Isaiah 6:3 - Sermon Bible Commentary

Bible Comments

Isaiah 6:1-3

We have here in this wondrous vision the proper inauguration of the great evangelical prophet to his future work.

I. First, he gives the date of the vision. "In the year that king Uzziah died I saw the Lord." What would he say but this: "In the year when the crowned monarch of the earth went down into the dust and darkness of the tomb, and all the pomp and pageantry which had surrounded him for a little while dissolved and disappeared, I saw another king, even the King Immortal, sitting upon His throne, which is forever and ever"? How simply and yet how grandly are earth and heaven here brought together, and the fleeting phantoms of one set over against the abiding realities of the other!

II. What is the first impression which this glorious vision makes upon the prophet? His first cry is not that of exultation and delight, but rather of consternation and dismay. "Woe is me! for I am undone." He who had uttered this cry was one who had kept himself from his iniquity, holding the mystery of the faith in a pure conscience; and yet in that terrible light he saw and avowed himself as a man undone, saw stains in himself which he had not imagined before, discovered impurities which he had not dreamt of before, saw his own sin and his people's sin, till that mighty cry of anguish was wrung from him. Yet that moment, with all its dreadfulness, was a passage into a true life.

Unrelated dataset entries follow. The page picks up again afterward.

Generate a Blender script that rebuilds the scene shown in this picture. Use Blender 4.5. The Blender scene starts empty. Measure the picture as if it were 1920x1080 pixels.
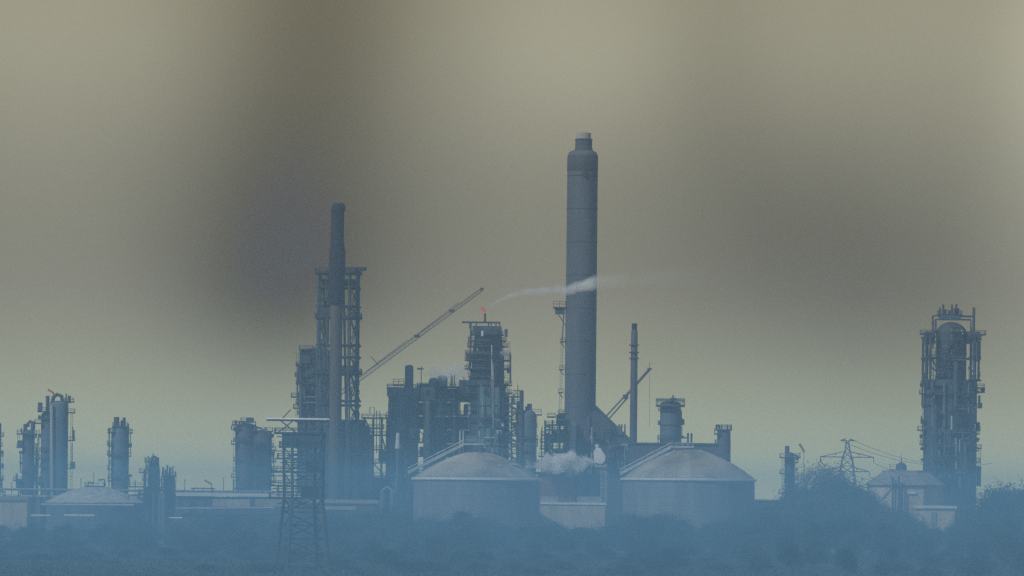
import bpy, bmesh, math, random
import numpy as np
from mathutils import Vector, Matrix
random.seed(7)
R = math.radians
scene = bpy.context.scene
col = scene.collection

# ------------------------------------------------------------------ camera
S = 1.25e-4            # radians per pixel of a 1920 wide frame
HZ = 945               # pixel row of the horizon
CAMH = 16.0            # eye height above the plant's ground, metres
TH = R(0.6)            # small roll of the camera
ct, st = math.cos(TH), math.sin(TH)
cam_data = bpy.data.cameras.new('camera')
cam_data.sensor_width = 36.0
cam_data.lens = 36.0 / (1920 * S)
cam_data.shift_y = (HZ - 540) / 1920
cam_data.clip_start = 1.0
cam_data.clip_end = 20000
cam = bpy.data.objects.new('camera', cam_data)
col.objects.link(cam)
cam.matrix_world = Matrix(((ct, -st, 0, 0), (0, 0, -1, 0), (st, ct, 0, CAMH), (0, 0, 0, 1)))
scene.camera = cam

# ------------------------------------------------------------------ exposure and sampling
scene.view_settings.view_transform = 'Standard'
scene.view_settings.look = 'None'
scene.view_settings.exposure = 0.0
scene.view_settings.gamma = 1.0
scene.view_settings.use_curve_mapping = False
scene.render.engine = 'CYCLES'
cy = scene.cycles
cy.use_denoising = False
cy.max_bounces = 14
cy.volume_bounces = 12
cy.transparent_max_bounces = 8
cy.sample_clamp_indirect = 4.0
cy.filter_width = 1.5
cy.volume_step_rate = 1.0
cy.volume_max_steps = 256

# ------------------------------------------------------------------ sun and sky
SUN_AZ = R(-136)        # measured from the view direction, negative = left
SUN_EL = R(42)
sun_dir = Vector((math.sin(SUN_AZ) * math.cos(SUN_EL), math.cos(SUN_AZ) * math.cos(SUN_EL), math.sin(SUN_EL)))
sd = bpy.data.lights.new('sun', 'SUN')
sd.energy = 2.3
sd.angle = R(0.6)
sd.color = (1.0, 0.93, 0.82)
sun = bpy.data.objects.new('sun', sd)
col.objects.link(sun)
sun.rotation_euler = sun_dir.to_track_quat('Z', 'Y').to_euler()
sun.location = sun_dir * 4000

world = bpy.data.worlds.new('World')
scene.world = world
world.use_nodes = True
wn, wl = world.node_tree.nodes, world.node_tree.links
wn.clear()
def wmath(op, a, b=None, c=None, clamp=False):
    n = wn.new('ShaderNodeMath'); n.operation = op; n.use_clamp = clamp
    for i, v in enumerate((a, b, c)):
        if v is None: continue
        if isinstance(v, (int, float)): n.inputs[i].default_value = v
        else: wl.new(v, n.inputs[i])
    return n.outputs[0]
tc = wn.new('ShaderNodeTexCoord')
sep = wn.new('ShaderNodeSeparateXYZ')
wl.new(tc.outputs['Generated'], sep.inputs[0])
az = wmath('ARCTAN2', sep.outputs[0], sep.outputs[1])
el = wmath('ARCSINE', sep.outputs[2])
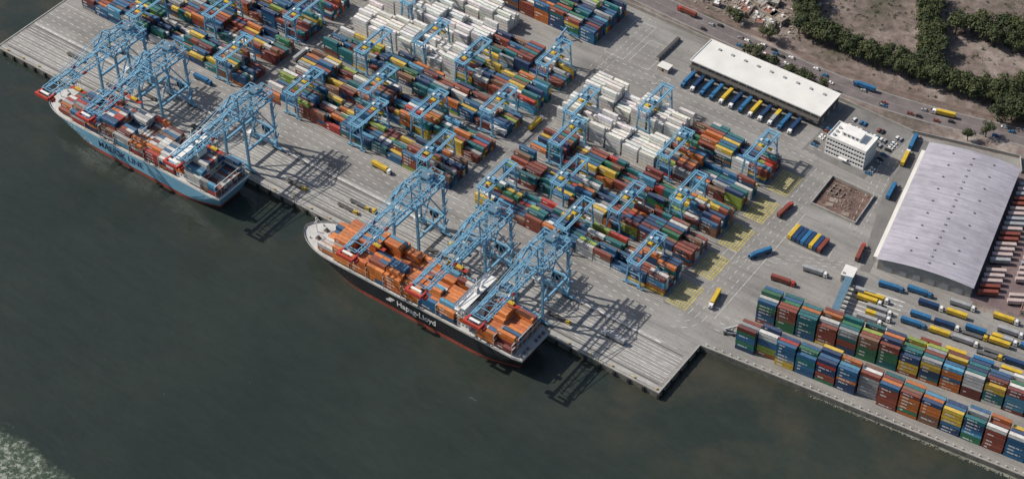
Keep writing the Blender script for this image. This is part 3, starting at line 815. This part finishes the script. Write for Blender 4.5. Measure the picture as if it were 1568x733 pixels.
for i in range(70):
    x=random.uniform(-45,24);y=268+random.uniform(0,70)
    if x>10 and y>285: continue
    put(HS[i%5],'brick_house',(x,y,0),random.uniform(-.2,.3)+random.choice((0,1.57)))
for x,y,a in ((280,122,.2),(292,128,.2),(285,140,.2),(300,150,.2),(296,112,.2)): put(HS[1],'brick_house',(x,y,0),a)
b=MB()
for i in range(420):
    x=random.uniform(-50,40);y=random.uniform(267,345);s_=random.uniform(.5,2.2);b.box((x,y,.3),(s_,s_*.8,s_*.5),random.choice(('rubble','brickw','concrete','roofw')),random.uniform(0,3))
for i in range(60):
    x=random.uniform(-45,35);y=random.uniform(267,340);a=random.choice((.05,1.6,.1));l=random.uniform(4,16)
    b.beam((x,y,.8),(x+l*math.cos(a),y+l*math.sin(a),.8),.3,'brickw',1.7)
b.obj('rubble_field')
b=MB();b.bb(-3,5,0,6,0,3.4,'brickw');b.bb(-3.3,5.3,-.3,6.3,3.4,3.7,'roofw');b.box((1,-.06,1.5),(1.4,.12,2),'glass');b.obj('pump_house',loc=(-12,190,0))
b=MB();b.bb(0,3,0,28,0,2.2,'concrete');b.bb(.4,2.6,.4,27.6,2.2,2.6,'darkwall')
for i in range(7): b.box((3.06,2+i*4,1.1),(.12,1.4,1.4),'darkwall')
b.obj('utility_building',loc=(-22,198,0))
p=MB();p.poly([(134,134),(165,134),(163,163),(133,164)],.06,'pitearth');p.obj('demolition_ground')
b=MB();wall_along(b,[(134,134),(165,134),(163,163),(133,164),(134,134)],2.0,.6,'concrete');b.obj('site_wall')
b=MB();random.seed(4)
for i in range(4): y=150+i*3.1;b.beam((137,y,.6),(137+random.uniform(3,12),y,.6),.4,'rubble',random.uniform(.6,1.4))
for i in range(3): x=138+i*4.3;b.beam((x,150,.6),(x,150+random.uniform(4,10),.6),.4,'rubble',random.uniform(.6,1.6))
for i in range(3):
    x,y=random.uniform(140,158),random.uniform(138,146);b.box((x,y,.25),(random.uniform(3,6),random.uniform(2,4),.3),'rubble',random.uniform(0,.3))
for i in range(300):
    s_=random.uniform(.25,1.0);b.box((max(136,min(162,random.gauss(148,6))),max(136,min(161,random.gauss(150,6))),.15),(s_,s_*.8,s_*.5),random.choice(('rubble','pitearth')),random.uniform(0,3))
b.obj('demolished_building')
# ------------------------------------------------------------ trees
def tree(seed):
    random.seed(seed);b=MB();Ht=random.uniform(6.5,8.5)
    b.prism((0,0,0),(.2,.1,Ht*.45),.35,.22,7,'bark')
    lobes=[]
    for i in range(9):
        a=i*2.4+random.random();r_=random.uniform(.8,3.2);z=Ht*random.uniform(.5,.95)
        p_=(r_*math.cos(a),r_*math.sin(a),z);b.prism((.2,.1,Ht*.42),p_,.14,.05,5,'bark');lobes.append((p_,random.uniform(1.3,2.2)))
    lobes.append(((0,0,Ht*.9),1.9))
    for (p_,R_) in lobes:
        for k in range(75):
            d=Vector((random.gauss(0,1),random.gauss(0,1),random.gauss(0,1))).normalized()*R_*random.uniform(.55,1.12)
            c=Vector(p_)+Vector((d.x,d.y,d.z*.75));n=(d.normalized()+Vector((random.uniform(-.6,.6),random.uniform(-.6,.6),random.uniform(-.1,.9)))).normalized()
            t=n.orthogonal().normalized();u=n.cross(t);s_=random.uniform(.22,.5)
            i=len(b.v);b.v+=[tuple(c+t*s_),tuple(c+u*s_*.8),tuple(c-t*s_),tuple(c-u*s_*.8)];b.f.append([i,i+1,i+2,i+3]);b.m.append(b.mi('leaf'))
    return b.mesh('tree_mesh')
TM=[tree(100+i) for i in range(6)]
random.seed(77)
def tr(x,y,s=1): put(random.choice(TM),'broadleaf_tree',(x,y,0),random.uniform(0,6.28),None,s*random.uniform(.85,1.25))
def row(pts,step,sp,s=1):
    for a,c in zip(pts[:-1],pts[1:]):
        l=math.hypot(c[0]-a[0],c[1]-a[1]);n_=int(l/step)
        for i in range(n_):
            k=i/n_;tr(a[0]+(c[0]-a[0])*k+random.uniform(-sp,sp),a[1]+(c[1]-a[1])*k+random.uniform(-sp,sp),s)
row([(42,281),(90,279),(135,282),(175,286),(215,298),(300,325)],3.8,1.6,1.45)
row([(50,287),(90,286),(135,289),(175,294),(215,305)],4.2,1.6,1.45)
row([(44,283),(22,315),(-5,355)],3.6,1.5,1.4);row([(51,288),(30,319),(2,360)],4,1.5,1.35)
row([(134,290),(95,366),(80,400)],3.6,1.6,1.45);row([(141,293),(103,370)],4.2,1.6,1.45)
row([(128,345),(142,352),(160,362),(185,378)],3.0,4,1.6);row([(150,345),(175,352),(200,360)],3.2,4,1.5);row([(180,300),(225,322)],3.5,6,1.5);row([(205,285),(235,292)],4,3,1.6);row([(195,320),(225,340)],4.5,5,1.5);row([(196,276),(214,286)],4,2,1.5)
for x,y in ((27,238),(34,236),(40,235.5),(62,234),(70,233),(76,236),(187,246),(25,262),(31,261),(-5,268),(3,266),(195,256),(70,236),(48,235),(86,236)): tr(x,y,1.2)
b=MB();random.seed(8)
for i in range(1300):
    x=random.uniform(-60,330);y=random.uniform(270,440)
    R_=random.uniform(.5,1.8)
    for k in range(12):
        d=Vector((random.gauss(0,1),random.gauss(0,1),abs(random.gauss(0,.8)))).normalized()*R_
        c=Vector((x,y,.2))+d;t=d.orthogonal().normalized();u=d.normalized().cross(t);s_=random.uniform(.2,.5)
        j=len(b.v);b.v+=[tuple(c+t*s_),tuple(c+u*s_),tuple(c-t*s_),tuple(c-u*s_)];b.f.append([j,j+1,j+2,j+3]);b.m.append(b.mi('leaf'))
b.obj('scrub_vegetation')
# ------------------------------------------------------------ light, sky, camera
el,az=math.radians(42),math.radians(17)
d=Vector((math.cos(az)*math.cos(el),math.sin(az)*math.cos(el),-math.sin(el)))
L=bpy.data.lights.new('sun','SUN');L.energy=4.6;L.angle=math.radians(.5);L.color=(1,.93,.84)
lo=bpy.data.objects.new('sun',L);COL.objects.link(lo);lo.rotation_euler=d.to_track_quat('-Z','Y').to_euler();lo.location=(-300,0,500)
w=bpy.data.worlds.new('World');S.world=w;w.use_nodes=True;nt=w.node_tree
sk=nt.nodes.new('ShaderNodeTexSky');sk.sky_type='NISHITA';sk.sun_disc=False;sk.sun_elevation=el;sk.sun_rotation=math.atan2(-d.x,-d.y)%(2*math.pi)
sk.dust_density=2.0
nt.links.new(sk.outputs[0],nt.nodes['Background'].inputs[0]);nt.nodes['Background'].inputs[1].default_value=.10
S.view_settings.view_transform='Standard';S.view_settings.look='None';S.view_settings.exposure=0
R=Vector((.8134,.5815,0));U=Vector((-.4079,.5705,.7128));F=Vector((-.4146,.5799,-.7012))
cam=bpy.data.cameras.new('camera');co=bpy.data.objects.new('camera',cam);COL.objects.link(co)
mt=Matrix((R,U,-F)).transposed().to_4x4();mt.translation=Vector((473,-661.7,800));co.matrix_world=mt
cam.sensor_width=36;cam.lens=65.34;cam.clip_start=10;cam.clip_end=12000
S.camera=co
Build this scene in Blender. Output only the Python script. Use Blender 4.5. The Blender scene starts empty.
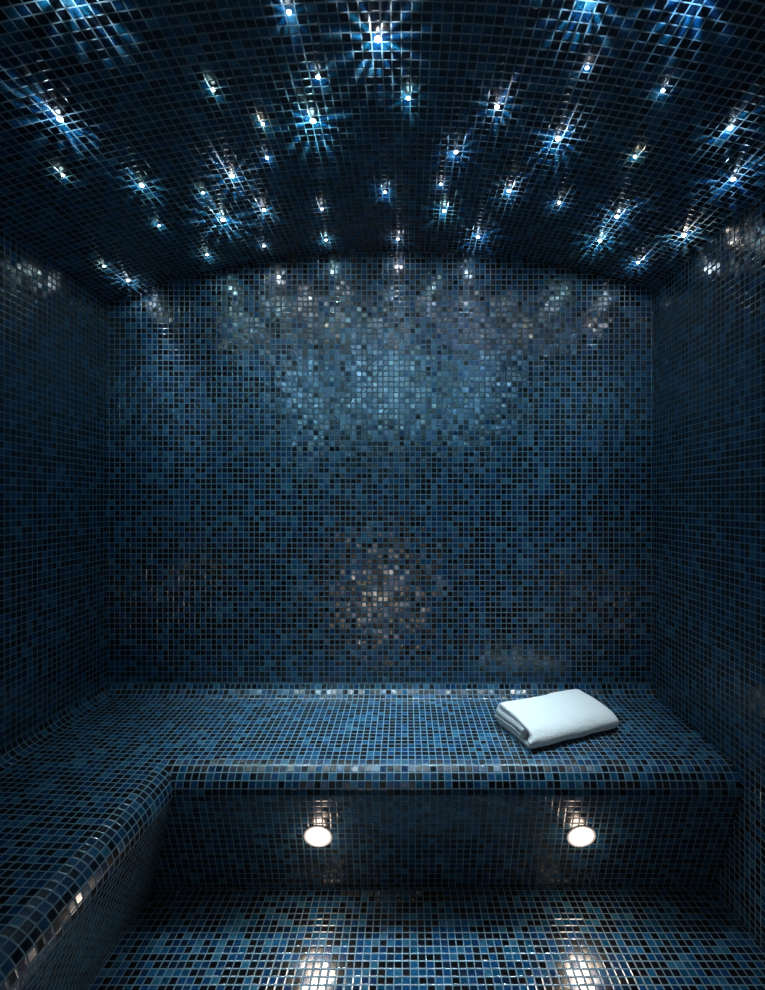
import bpy, bmesh, math, random
from mathutils import Vector, Matrix, noise

# ------------------------------------------------------------------ scene, camera, world, exposure
C = bpy.context.scene.collection
sc = bpy.context.scene
T = 0.0215                       # one mosaic tile with its joint, in metres
XL, XR = -55.55, 46.2             # side walls, in tiles from the camera
YB, YF = 90.0, -100.0            # wall behind the bench, wall behind the camera
EYE = 57.6                       # camera height in tiles

cam = bpy.data.cameras.new('camera')
cam.sensor_fit = 'HORIZONTAL'
cam.sensor_width = 36.0
cam.lens = 483.0 / 765.0 * 36.0
cam.shift_x = -22.5 / 765.0
cam.shift_y = 7.0 / 765.0
cam.clip_start = 0.01
camo = bpy.data.objects.new('camera', cam)
C.objects.link(camo)
camo.location = (0, 0, EYE * T)
camo.rotation_euler = (math.pi / 2, 0, 0)
sc.camera = camo

w = bpy.data.worlds.new('world')
sc.world = w
w.use_nodes = True
w.node_tree.nodes['Background'].inputs[0].default_value = (0.01, 0.03, 0.06, 1)
w.node_tree.nodes['Background'].inputs[1].default_value = 0.1

sc.view_settings.view_transform = 'Standard'
sc.view_settings.look = 'None'
sc.view_settings.gamma = 1.0
sc.view_settings.use_curve_mapping = False
sc.view_settings.exposure = 0.2

STAR_DOWN = 5.6                 # how strongly the ceiling stars light the room
STAR_BURST = 0.058               # strength of the added rays on the ceiling that imitate lens starbursts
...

III. Observe the manner in which the guilt of sin is here, as evermore in Holy Scripture, spoken of as taken away by a free act of God, an act of His in which man is passive; in which he has, so to speak, to stand still and see the salvation of the Lord, an act to which he can contribute nothing, save indeed only that divinely awakened hunger of the soul after the benefit which we call faith. It is quite another thing with the powerof sin. In the subduing of the power of sin we must be fellow-workers with God; all the faculties of our renewed nature will need to be strained to the uttermost.

IV. Behold the joyful readiness with which the prophet now offers himself for the service of His God. "Here am I; send me." He stops not to inquire whereunto the Lord would send him, to undertake what painful labour, to drink what cup of suffering, to be baptized with what baptism of blood. Be the task what it may, he is ready for it.

R. C. Trench, Sermons New and Old,p. 98 (see also Sermons Preached in Ireland,p. 166).

References: Isaiah 6:1-3. M. Nicholson, Communion with Heaven,p. 57; R. W. Forrest, Christian World Pulpit,vol. i., p. 492.Isaiah 6:1-4. Homilist,Excelsior series, vol. ii., p. 347.

Isaiah 6:1-3

1 In the year that king Uzziah died I saw also the Lord sitting upon a throne, high and lifted up, and his train filled the temple.

2 Above it stood the seraphims: each one had six wings; with twain he covered his face, and with twain he covered his feet, and with twain he did fly.

3 And one cried unto another, and said, Holy, holy, holy, is the LORD of hosts: the whole earth is full of his glory.